Check each line of the material below for "from". Report how many have it, with no other words.

# # # # # # #

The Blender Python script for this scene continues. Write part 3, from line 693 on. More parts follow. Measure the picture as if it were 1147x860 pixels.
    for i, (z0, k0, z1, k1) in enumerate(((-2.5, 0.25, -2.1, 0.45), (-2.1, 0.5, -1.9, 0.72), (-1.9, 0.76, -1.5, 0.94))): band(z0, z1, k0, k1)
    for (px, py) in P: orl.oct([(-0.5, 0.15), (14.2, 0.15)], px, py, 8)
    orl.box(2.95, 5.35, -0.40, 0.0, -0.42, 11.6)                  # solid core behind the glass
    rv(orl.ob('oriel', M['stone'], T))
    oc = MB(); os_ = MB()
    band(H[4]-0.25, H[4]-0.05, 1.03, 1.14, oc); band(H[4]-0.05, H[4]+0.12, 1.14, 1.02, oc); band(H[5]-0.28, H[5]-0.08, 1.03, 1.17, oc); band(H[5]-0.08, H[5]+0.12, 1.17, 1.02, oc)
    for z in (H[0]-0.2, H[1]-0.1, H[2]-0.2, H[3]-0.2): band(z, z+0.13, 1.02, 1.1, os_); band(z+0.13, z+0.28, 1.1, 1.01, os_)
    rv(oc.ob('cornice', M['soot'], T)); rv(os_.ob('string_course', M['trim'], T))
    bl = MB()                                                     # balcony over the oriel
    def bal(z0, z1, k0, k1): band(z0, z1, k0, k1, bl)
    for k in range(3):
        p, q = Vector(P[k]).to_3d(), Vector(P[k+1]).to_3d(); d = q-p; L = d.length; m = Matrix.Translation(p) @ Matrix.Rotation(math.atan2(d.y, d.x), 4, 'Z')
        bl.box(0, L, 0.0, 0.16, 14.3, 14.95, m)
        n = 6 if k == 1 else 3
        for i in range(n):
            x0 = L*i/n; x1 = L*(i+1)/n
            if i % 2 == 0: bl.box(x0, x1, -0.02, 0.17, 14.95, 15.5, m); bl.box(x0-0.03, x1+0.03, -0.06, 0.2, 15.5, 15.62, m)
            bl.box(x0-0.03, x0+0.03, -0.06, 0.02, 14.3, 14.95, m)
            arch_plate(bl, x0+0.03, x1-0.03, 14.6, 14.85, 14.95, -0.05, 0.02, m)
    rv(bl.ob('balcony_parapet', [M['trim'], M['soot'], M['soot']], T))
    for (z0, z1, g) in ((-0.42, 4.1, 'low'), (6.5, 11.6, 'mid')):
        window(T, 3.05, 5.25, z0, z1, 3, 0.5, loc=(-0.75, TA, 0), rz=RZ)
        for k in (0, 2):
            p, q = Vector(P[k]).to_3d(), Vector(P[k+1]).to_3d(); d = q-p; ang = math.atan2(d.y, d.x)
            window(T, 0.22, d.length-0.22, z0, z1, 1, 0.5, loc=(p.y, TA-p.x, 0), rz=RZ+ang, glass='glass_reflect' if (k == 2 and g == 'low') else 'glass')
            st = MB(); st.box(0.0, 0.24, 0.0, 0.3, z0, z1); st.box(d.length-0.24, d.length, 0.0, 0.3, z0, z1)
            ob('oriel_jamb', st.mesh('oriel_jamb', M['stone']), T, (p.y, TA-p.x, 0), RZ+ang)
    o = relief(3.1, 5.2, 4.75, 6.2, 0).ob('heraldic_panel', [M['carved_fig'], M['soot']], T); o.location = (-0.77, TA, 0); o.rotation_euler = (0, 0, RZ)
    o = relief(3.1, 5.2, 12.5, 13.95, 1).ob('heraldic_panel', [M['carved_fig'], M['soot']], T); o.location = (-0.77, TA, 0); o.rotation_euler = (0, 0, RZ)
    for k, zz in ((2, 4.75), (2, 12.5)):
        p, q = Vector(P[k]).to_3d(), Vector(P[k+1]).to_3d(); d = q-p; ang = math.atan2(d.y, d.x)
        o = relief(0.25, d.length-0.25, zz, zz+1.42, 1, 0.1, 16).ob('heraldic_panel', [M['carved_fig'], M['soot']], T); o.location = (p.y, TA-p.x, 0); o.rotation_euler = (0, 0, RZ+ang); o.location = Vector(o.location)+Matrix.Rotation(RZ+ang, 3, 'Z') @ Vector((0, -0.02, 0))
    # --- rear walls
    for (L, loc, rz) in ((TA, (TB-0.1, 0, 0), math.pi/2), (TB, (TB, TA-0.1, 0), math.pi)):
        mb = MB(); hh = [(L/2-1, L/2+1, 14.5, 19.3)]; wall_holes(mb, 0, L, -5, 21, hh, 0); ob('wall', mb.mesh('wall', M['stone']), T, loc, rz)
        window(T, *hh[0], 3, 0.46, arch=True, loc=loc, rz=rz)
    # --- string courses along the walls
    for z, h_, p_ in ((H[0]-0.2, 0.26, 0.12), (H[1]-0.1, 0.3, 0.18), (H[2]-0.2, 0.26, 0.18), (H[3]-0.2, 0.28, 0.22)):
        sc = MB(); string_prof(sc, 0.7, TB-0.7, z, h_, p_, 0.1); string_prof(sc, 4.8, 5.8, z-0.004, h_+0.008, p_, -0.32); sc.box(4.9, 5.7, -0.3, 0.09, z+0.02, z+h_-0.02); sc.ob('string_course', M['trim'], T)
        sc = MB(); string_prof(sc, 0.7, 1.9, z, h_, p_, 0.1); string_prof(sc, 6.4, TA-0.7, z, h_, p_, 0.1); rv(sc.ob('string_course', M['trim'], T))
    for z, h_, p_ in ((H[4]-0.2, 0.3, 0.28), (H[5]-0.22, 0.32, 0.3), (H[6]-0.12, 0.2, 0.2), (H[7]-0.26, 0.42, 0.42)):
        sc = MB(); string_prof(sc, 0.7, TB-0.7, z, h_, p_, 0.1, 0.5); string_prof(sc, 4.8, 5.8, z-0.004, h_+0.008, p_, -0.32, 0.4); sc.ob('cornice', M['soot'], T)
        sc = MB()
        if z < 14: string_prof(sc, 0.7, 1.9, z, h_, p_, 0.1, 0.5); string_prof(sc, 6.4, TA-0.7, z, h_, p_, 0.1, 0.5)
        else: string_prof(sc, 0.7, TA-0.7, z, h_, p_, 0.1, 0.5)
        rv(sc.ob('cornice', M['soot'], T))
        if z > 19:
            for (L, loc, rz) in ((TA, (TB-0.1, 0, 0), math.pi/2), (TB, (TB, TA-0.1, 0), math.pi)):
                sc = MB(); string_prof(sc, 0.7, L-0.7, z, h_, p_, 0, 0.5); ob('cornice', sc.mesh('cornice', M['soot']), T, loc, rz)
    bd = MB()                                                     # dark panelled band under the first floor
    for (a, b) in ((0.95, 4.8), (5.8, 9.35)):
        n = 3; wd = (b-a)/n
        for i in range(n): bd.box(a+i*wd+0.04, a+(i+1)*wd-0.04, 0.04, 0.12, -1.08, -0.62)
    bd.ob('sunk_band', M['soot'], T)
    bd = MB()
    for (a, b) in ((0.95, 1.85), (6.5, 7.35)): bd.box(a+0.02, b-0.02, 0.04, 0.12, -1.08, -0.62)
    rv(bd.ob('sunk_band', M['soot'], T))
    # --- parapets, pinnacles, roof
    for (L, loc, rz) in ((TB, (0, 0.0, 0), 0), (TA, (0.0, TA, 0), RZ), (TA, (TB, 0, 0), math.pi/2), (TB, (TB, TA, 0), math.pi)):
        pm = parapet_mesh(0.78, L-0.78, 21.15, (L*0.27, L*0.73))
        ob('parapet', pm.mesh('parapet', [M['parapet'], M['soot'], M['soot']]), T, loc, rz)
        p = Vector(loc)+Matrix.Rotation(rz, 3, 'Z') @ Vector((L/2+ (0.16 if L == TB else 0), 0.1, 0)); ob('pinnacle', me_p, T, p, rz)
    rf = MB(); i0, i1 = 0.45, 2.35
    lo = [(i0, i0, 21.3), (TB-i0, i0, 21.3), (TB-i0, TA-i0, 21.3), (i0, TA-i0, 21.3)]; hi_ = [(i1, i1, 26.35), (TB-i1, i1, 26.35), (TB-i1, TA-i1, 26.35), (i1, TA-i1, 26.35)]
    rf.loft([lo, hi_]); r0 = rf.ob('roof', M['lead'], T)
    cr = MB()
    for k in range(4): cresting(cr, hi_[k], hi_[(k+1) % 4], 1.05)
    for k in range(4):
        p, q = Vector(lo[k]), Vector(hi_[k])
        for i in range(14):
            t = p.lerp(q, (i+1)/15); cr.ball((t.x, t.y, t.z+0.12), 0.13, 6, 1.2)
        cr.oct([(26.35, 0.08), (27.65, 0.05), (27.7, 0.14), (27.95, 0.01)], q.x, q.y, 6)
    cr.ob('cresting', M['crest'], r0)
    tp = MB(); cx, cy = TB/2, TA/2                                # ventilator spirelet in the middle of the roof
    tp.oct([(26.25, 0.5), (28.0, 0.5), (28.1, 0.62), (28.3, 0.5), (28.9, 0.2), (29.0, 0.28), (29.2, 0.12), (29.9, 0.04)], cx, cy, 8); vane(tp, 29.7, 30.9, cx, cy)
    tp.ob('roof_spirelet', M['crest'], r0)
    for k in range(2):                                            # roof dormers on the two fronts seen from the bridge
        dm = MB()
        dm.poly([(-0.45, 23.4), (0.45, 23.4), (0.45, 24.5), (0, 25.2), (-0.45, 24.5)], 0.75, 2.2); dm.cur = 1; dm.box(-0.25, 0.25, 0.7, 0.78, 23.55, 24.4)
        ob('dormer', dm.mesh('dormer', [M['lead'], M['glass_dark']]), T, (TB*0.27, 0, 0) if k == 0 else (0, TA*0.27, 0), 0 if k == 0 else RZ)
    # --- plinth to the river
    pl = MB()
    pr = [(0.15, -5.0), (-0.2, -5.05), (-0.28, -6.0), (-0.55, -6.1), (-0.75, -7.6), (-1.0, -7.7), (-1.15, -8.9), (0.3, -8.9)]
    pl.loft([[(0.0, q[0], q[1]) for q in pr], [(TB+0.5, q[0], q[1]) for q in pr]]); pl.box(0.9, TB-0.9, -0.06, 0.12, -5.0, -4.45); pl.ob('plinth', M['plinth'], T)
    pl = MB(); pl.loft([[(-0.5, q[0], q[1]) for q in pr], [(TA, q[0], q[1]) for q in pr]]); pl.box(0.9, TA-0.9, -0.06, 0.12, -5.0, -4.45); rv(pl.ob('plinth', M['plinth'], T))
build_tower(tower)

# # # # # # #

SOLUTION TO THIS PROBLEM:
2